In the summer of 2023, the ELIA Academy took place in Évora, Portugal, with the title “Exploring Situatedness.” ELIA invited the international community to situate themselves, to explore the situatedness of Évora’s culture, heritage and place, “as a confluence of complex interwoven histories and artistic sensibilities” (ELIA website). The ELIA website continued:

Reflect on how art is created now and how it is defining its value for the future. Take a moment to consider your place in time and space, and share what situatedness means to you.

This was a perfect opportunity to share our work, and to think further regarding the conceptual potential of situatedness itself (see here for a quick throwback to my time at the Academy). Since the beginning of the professorship Artistic Connective Practices, carrying out situated artistic research residencies have been a core element of our methodology. These residencies, whether in the area of local community work, healthcare or working with youngsters, have always been working in a way that honours the locality, the humans and other-than-humans present in these contexts, and engaged while being present. We work from the very context we find ourselves in, and consciously leave space for the residencies, their forms, and purposes to emerge from the ground up, from scratch and through situated practice.

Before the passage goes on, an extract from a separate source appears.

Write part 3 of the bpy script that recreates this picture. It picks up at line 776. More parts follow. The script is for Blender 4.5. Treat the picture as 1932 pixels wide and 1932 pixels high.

After the conference, the journal of Art, Design and Communication in Higher Education launched a call for a special issue on situatedness as a follow-up to the conference, edited by Susan Orr and Stacey Salazar: Again, an excellent opportunity to share our work and, especially, to develop its conceptual side further. I am happy to share that the journal issue is out now, and that my article “Exploring Connectivity through Artistic Research Residencies. A Situated Perspective” has just been published in this issue, in Open Access. Many thanks go to the editors, the ADCH-team and the peer reviewers for their helpful and critical comments and questions!

Graffity in the Tilburg-based "Hall of Fame", a skating park where youth and community work come together in beautiful and inspiring ways.
Graffity in the Tilburg-based “Hall of Fame”, a skating park where youth and community work come together in beautiful and inspiring ways.

In this article, I share the notion of artistic connectivity and the approach of socially engaged artistic research residencies, think through them as situated approaches, and explore how such approaches can contribute to situatedness as a conceptual framework for socially engaged artistic practice and research. The central outcome in this text is a framework for situatedness, consisting of five elements and developed through our practice of socially engaged artistic research residencies: presence, locality, slowness, taking seriously, and the complementary pair trust/responsibility.

The article builds on reports from the professorship’s various residencies, including the wonderful work by Danae Theodoridou, Kamila Wolszczak, Jacqueline Hamelink, and Juriaan Achthoven.